Sometimes as a writer, I am unable to express my thoughts the way I want to, and sometimes, I attempt to be so respectful and humble that I am unable to explain how I really feel. Today, I want to release some of my feelings and thoughts and truly speak my mind. I want to speak the truth.

Sometimes, I ask myself: how the hell can anyone say they want safer communities but not give a damn about what is going on in our prisons? As an incarcerated individual, I realize that many people do not care about people in prison. But any person who would like safer communities should be concerned with what is going on in America’s prisons. Why? Because over 80% of prisoners will be released and return to the community.

How can anyone think that it’s safe to release someone who has spent months, years, or even decades locked away–being abused and mistreated by law enforcement?
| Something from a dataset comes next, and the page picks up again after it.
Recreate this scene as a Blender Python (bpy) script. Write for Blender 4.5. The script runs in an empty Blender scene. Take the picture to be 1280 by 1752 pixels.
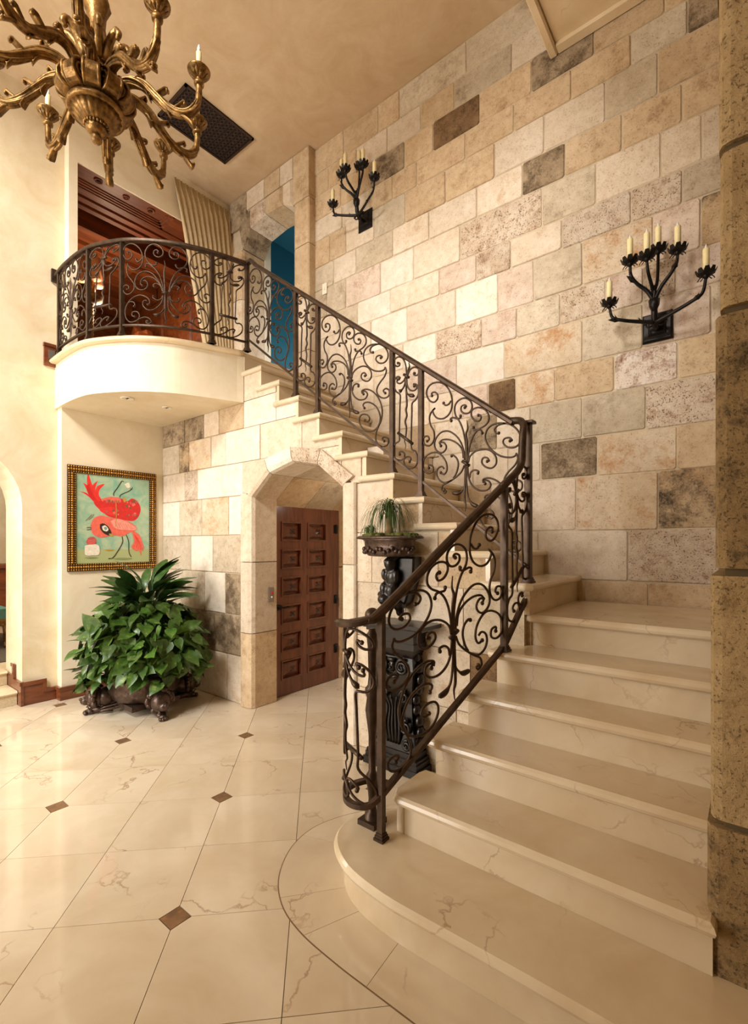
import bpy, bmesh, math, random
from mathutils import Vector, Matrix
random.seed(11)
sc = bpy.context.scene
col = sc.collection
PI = math.pi

# ------------------------------------------------------------------ camera, sky, light, exposure
HEAD = math.radians(38.6)
cam_d = bpy.data.cameras.new('camera')
cam = bpy.data.objects.new('camera', cam_d); col.objects.link(cam)
cam.location = (0, 0, 1.52)
cam.rotation_euler = (PI / 2, 0, HEAD)
cam_d.sensor_fit = 'VERTICAL'; cam_d.sensor_height = 36.0
cam_d.lens = 815.0 / 1752.0 * 36.0
cam_d.shift_y = (930.0 - 876.0) / 1752.0
cam_d.clip_start = 0.02
sc.camera = cam

world = bpy.data.worlds.new('world'); sc.world = world; world.use_nodes = True
bg = world.node_tree.nodes['Background']
bg.inputs[0].default_value = (1.0, 0.945, 0.875, 1); bg.inputs[1].default_value = 0.36

def area(name, loc, target, sx, sy, power, colour):
    d = bpy.data.lights.new(name, 'AREA'); d.shape = 'RECTANGLE'; d.size = sx; d.size_y = sy
    d.energy = power; d.color = colour
    o = bpy.data.objects.new(name, d); col.objects.link(o); o.location = loc
    o.rotation_euler = (Vector(target) - Vector(loc)).to_track_quat('-Z', 'Y').to_euler()
    return o
# high clerestory window over the entrance, behind and above the camera
area('clerestory_window_light', (-1.7, -2.9, 6.6), (-3.2, 2.4, 2.2), 1.5, 1.2, 540, (1.0, 0.97, 0.92))
# tall entrance windows behind the camera
area('entrance_window_light', (-4.0, -3.4, 2.3), (-2.6, 2.5, 1.6), 2.6, 3.0, 300, (1.0, 0.97, 0.92))

sc.view_settings.view_transform = 'Standard'
sc.view_settings.look = 'None'
sc.view_settings.exposure = 0.06
sc.view_settings.gamma = 1.0
sc.view_settings.use_curve_mapping = False

# ------------------------------------------------------------------ materials
def lin(c):
    c = c / 255.0
    return c / 12.92 if c <= 0.04045 else ((c + 0.055) / 1.055) ** 2.4
def C(r, g, b): return (lin(r), lin(g), lin(b), 1.0)

def new_mat(name):
    m = bpy.data.materials.new(name); m.use_nodes = True
    return m, m.node_tree, m.node_tree.nodes['Principled BSDF']
def nd(nt, t, **kw):
    n = nt.nodes.new(t)
    for k, v in kw.items(): setattr(n, k, v)
    return n
def noise(nt, vec, scale, detail=4, rough=0.55, dist=0.0):
    n = nd(nt, 'ShaderNodeTexNoise'); n.inputs['Scale'].default_value = scale
    n.inputs['Detail'].default_value = detail; n.inputs['Roughness'].default_value = rough
    n.inputs['Distortion'].default_value = dist
    nt.links.new(vec, n.inputs['Vector']); return n.outputs['Fac']
def ramp(nt, fac, stops):
    r = nd(nt, 'ShaderNodeValToRGB')
    e = r.color_ramp.elements
    while len(e) < len(stops): e.new(0.5)
    for i, (p, c) in enumerate(stops):
        e[i].position = p; e[i].color = c if isinstance(c, tuple) else (c, c, c, 1)
    nt.links.new(fac, r.inputs[0]); return r.outputs[0]
def mix(nt, fac, a, b, mode='MIX'):
    m = nd(nt, 'ShaderNodeMix', data_type='RGBA', blend_type=mode)
    for sock, val in ((m.inputs[0], fac), (m.inputs[6], a), (m.inputs[7], b)):
        if hasattr(val, 'is_linked') or isinstance(val, bpy.types.NodeSocket): nt.links.new(val, sock)
        else: sock.default_value = val
    return m.outputs[2]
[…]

Not only is this happening, but it’s becoming a common practice, and people in power are allowing it to happen. The solution to this problem isn’t locking up individuals for longer periods of time or leaving them locked away for life; instead, the solution is to rehabilitate these individuals and begin to treat them with some form of decency.

My Perspective on Justice

I have come to the point where I’m beginning to believe that reform may never come to prisons. If prisons did what they were supposed to do – which is to correct individuals’ behavior – people would leave the prisons reformed and changed. And if people leaving prisons were rehabilitated, our communities would be safer. And this would lead to a lower recidivism rate, which would lead to a lower prison population.
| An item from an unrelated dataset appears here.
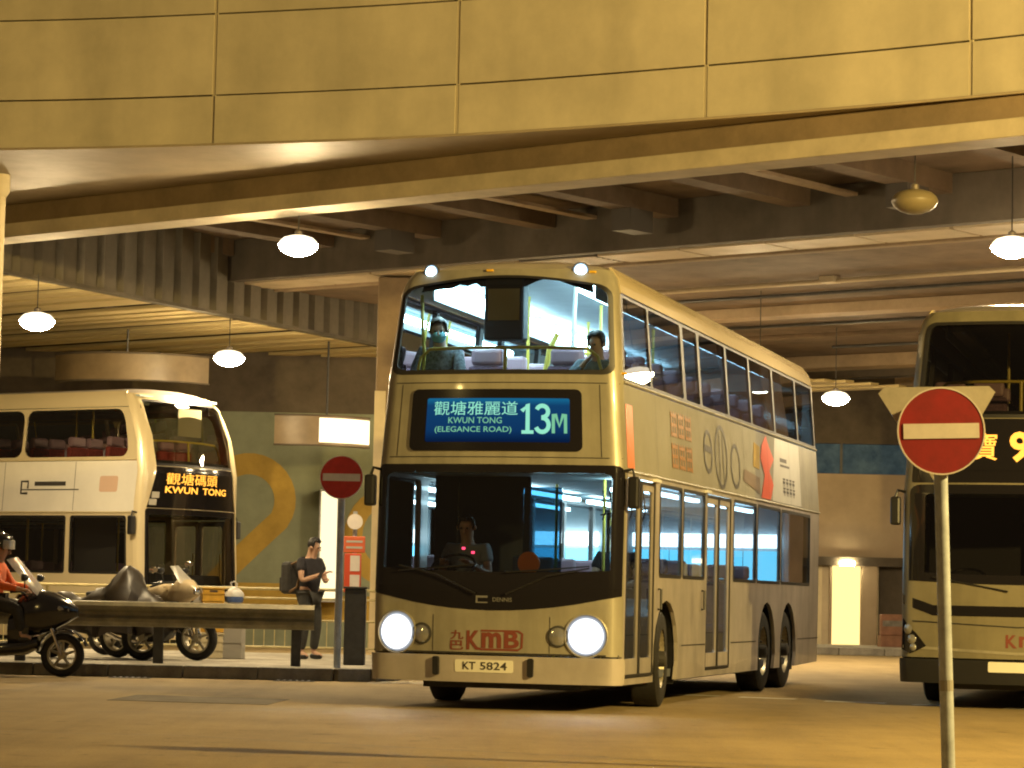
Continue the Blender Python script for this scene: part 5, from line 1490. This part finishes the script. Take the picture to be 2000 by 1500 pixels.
cb = thing('utility_cabinet', 'narrow dark cabinet standing behind the left no-entry sign post', 'cabinet', (-2.0, 36.0, 0.15))
obj('cabinet_body', box(-0.14, -0.12, 0.0, 0.14, 0.12, 1.0, bev=0.015), DARKST, cb)
obj('cabinet_lid', box(-0.155, -0.135, 1.0, 0.155, 0.135, 1.03, bev=0.008), DARKST, cb)
obj('cabinet_door', box(-0.12, -0.128, 0.08, 0.12, -0.121, 0.93), DARKST, cb)

# ================================================================ guard rail and railing
gr = thing('guard_rail', 'galvanised double-wave guard rail along the kerb behind the scooter', 'guard rail', (-2.45, 34.75, 0.15), 0.02)
prof = [(0.0, 0.46), (-0.03, 0.47), (-0.07, 0.52), (-0.07, 0.56), (-0.02, 0.60), (-0.02, 0.64), (-0.07, 0.68), (-0.07, 0.72), (-0.03, 0.77), (0.0, 0.78)]
RAILM = mat('dull_guard_rail', (0.22, 0.19, 0.11), 0.5, metal=0.3, var=0.4, scale=5)
full = prof + [(y + 0.012, z) for y, z in reversed(prof)]
for k in range(3):
    bm = B(); x0, x1 = -2.6 * (k + 1), -2.6 * k + (0.06 if k else 0)
    A = [bm.verts.new((x0, y - 0.014 * (k % 2), z)) for y, z in full]; C = [bm.verts.new((x1, y - 0.014 * (k % 2), z)) for y, z in full]
    n_ = len(full)
    for i in range(n_):
        bm.faces.new([A[i], C[i], C[(i + 1) % n_], A[(i + 1) % n_]])
    for i in range(len(prof) - 1):
        for R_ in (A, C): bm.faces.new([R_[i], R_[i + 1], R_[n_ - 2 - i], R_[n_ - 1 - i]])
    obj('rail_beam', bm, RAILM, gr)
for k in range(4):
    x = -0.23 - 1.75 * k
    pb = B(); bx(pb, x - 0.06, 0.03, 0, x + 0.06, 0.045, 0.74); bx(pb, x - 0.06, 0.13, 0, x + 0.06, 0.145, 0.74); bx(pb, x - 0.008, 0.046, 0, x + 0.008, 0.129, 0.74)
    p_ = obj('post', pb, DARKST, gr)
    obj('spacer', box(x - 0.05, 0.0, 0.53, x + 0.05, 0.029, 0.71), DARKST, p_)
rl = thing('pedestrian_railing', 'thin yellowish pedestrian railing behind the standing person', 'railing', (-1.75, 40.6, 0.15))
RY = mat('yellowish_rail_paint', (0.50, 0.42, 0.20), 0.5, var=0.3, scale=6)
for z in (0.98, 0.84, 0.52, 0.12):
    obj('rail', tube(B(), [(-8, 0, z), (0, 0, z)], 0.022 if z > 0.9 else 0.016, 8), RY, rl)
pm_ = mesh('post', tube(B(), [(0, 0.03, 0), (0, 0.03, 1.0)], 0.025, 8)); pm_.materials.append(RY)
bm_ = mesh('baluster', tube(B(), [(0, 0, 0.137), (0, 0, 0.503)], 0.008, 6)); bm_.materials.append(RY)
for k in range(7):
    put('post', pm_, None, rl, (-1.25 * k - 0.1, 0, 0))
for k in range(50):
    put('baluster', bm_, None, rl, (-0.155 * k - 0.15, 0, 0))

# ================================================================ motorcycles
PLBLACK = mat('black_scooter_paint', (0.010, 0.010, 0.012), 0.18, coat=0.6)
CLEARW = glass('scooter_windshield', (0.80, 0.78, 0.70), 1.0, 0.15)
_nt = CLEARW.node_tree                                   # scuffed acrylic: some of the light is scattered
_df = _nt.nodes.new('ShaderNodeBsdfTranslucent'); _df.inputs['Color'].default_value = (0.8, 0.78, 0.72, 1)
_d2 = _nt.nodes.new('ShaderNodeBsdfDiffuse'); _d2.inputs['Color'].default_value = (0.8, 0.78, 0.72, 1)
_ad = _nt.nodes.new('ShaderNodeMixShader'); _ad.inputs['Fac'].default_value = 0.6
_mx = _nt.nodes.new('ShaderNodeMixShader'); _mx.inputs['Fac'].default_value = 0.5
_out = [n for n in _nt.nodes if n.type == 'OUTPUT_MATERIAL'][0]
_src = _out.inputs['Surface'].links[0].from_socket
_nt.links.new(_df.outputs[0], _ad.inputs[1]); _nt.links.new(_d2.outputs[0], _ad.inputs[2])
_nt.links.new(_src, _mx.inputs[1]); _nt.links.new(_ad.outputs[0], _mx.inputs[2]); _nt.links.new(_mx.outputs[0], _out.inputs['Surface'])
CHR = mat('bright_metal', (0.75, 0.72, 0.66), 0.15, metal=1.0)
def bike_wheel(parent, x, r, w, steer=0.0, rimm=None):
    M = Matrix.Rotation(pi / 2, 4, 'X')
    t = obj('wheel', lathe(B(), [(r * 0.66, -w * 0.7), (r * 0.85, -w), (r * 0.97, -w * 0.6), (r, 0), (r * 0.97, w * 0.6), (r * 0.85, w), (r * 0.66, w * 0.7), (r * 0.66, -w * 0.7)], 32, M, cap=False), RUBBER, parent, True, loc=(x, 0, r), rot=(0, 0, steer))
    rb = B(); lathe(rb, [(r * 0.60, -w * 0.72), (r * 0.67, -w * 0.74), (r * 0.67, w * 0.74), (r * 0.60, w * 0.72), (r * 0.60, -w * 0.72)], 32, M, cap=False)
    obj('rim', rb, rimm or RIM, t, True)
    sb = B()
    for k in range(5):
        a = 2 * pi * k / 5 + 0.3
        tube(sb, [(0, 0, 0), (r * 0.62 * cos(a), 0, r * 0.62 * sin(a))], [0.024, 0.016], 6)
    lathe(sb, [(0.05, -w), (0.05, w)], 14, M)
    obj('spokes', sb, rimm or RIM, t)
    return t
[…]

But while a lower prison population is good for our communities, it must be noticed by those employed in this system that a lower prison population would mean reduced funding and fewer jobs in this industry. It is a job security issue. So these individuals make the conditions in these prisons so harsh that prisoners leave mentally compromised, go back to the community and commit more crimes, and then end up right back in the system. People say that the system is broken, but really, it’s not at all. No, the system was designed this way, and when the individuals who are running it look at it, they say “it appears to be running just fine.”

People also say that this is purely a race issue, but the bigger picture is class. The rich remain able to avoid prison, and when a kid from a nice neighborhood has a run-in with the law, he or she can avoid jail and is offered all kinds of programs to help and rehabilitate. But when a kid born into a poverty-ridden community gets in trouble, he is sent into the system for a traumatizing experience.
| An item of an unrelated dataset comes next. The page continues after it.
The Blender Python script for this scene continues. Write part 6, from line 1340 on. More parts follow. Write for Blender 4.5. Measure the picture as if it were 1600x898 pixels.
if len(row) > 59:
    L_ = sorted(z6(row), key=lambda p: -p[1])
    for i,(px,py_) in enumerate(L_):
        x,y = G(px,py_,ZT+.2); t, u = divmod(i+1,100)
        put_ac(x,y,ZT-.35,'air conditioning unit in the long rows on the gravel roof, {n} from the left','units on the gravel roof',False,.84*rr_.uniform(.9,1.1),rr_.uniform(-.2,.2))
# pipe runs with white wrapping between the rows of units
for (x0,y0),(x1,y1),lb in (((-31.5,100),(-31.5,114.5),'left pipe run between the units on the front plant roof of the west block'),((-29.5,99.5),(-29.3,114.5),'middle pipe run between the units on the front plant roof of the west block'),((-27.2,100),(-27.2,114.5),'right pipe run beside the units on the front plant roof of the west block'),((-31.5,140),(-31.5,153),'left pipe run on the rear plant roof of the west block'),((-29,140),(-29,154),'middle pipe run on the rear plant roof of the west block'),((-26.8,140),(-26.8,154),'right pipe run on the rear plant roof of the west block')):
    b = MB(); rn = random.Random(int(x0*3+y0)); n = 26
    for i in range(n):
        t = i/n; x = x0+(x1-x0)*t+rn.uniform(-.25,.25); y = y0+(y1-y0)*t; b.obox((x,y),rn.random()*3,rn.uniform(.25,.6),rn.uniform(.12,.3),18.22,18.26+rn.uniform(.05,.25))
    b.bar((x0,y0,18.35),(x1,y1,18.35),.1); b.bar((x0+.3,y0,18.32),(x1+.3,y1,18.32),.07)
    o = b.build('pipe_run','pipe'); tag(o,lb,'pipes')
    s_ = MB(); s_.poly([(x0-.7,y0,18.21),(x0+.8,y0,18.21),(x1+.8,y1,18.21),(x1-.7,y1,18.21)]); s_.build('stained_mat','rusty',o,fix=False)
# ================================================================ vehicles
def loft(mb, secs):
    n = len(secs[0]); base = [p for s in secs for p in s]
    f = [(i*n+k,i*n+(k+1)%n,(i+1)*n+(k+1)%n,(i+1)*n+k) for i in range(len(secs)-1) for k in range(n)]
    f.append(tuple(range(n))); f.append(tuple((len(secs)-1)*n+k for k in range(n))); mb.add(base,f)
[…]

The state and country have been getting “tough on crime” for decades and have failed, only causing a high incarceration rate. It is time to get “smart on crime.” This means sending youth to diversion programs where they can receive the help they need; this means ending the practice of sending youth to adult courts; and most of all, this means reshaping our prisons to be a correcting and rehabilitative environment. Getting smart on crime will make the public safer, saving both our communities and those who have made mistakes.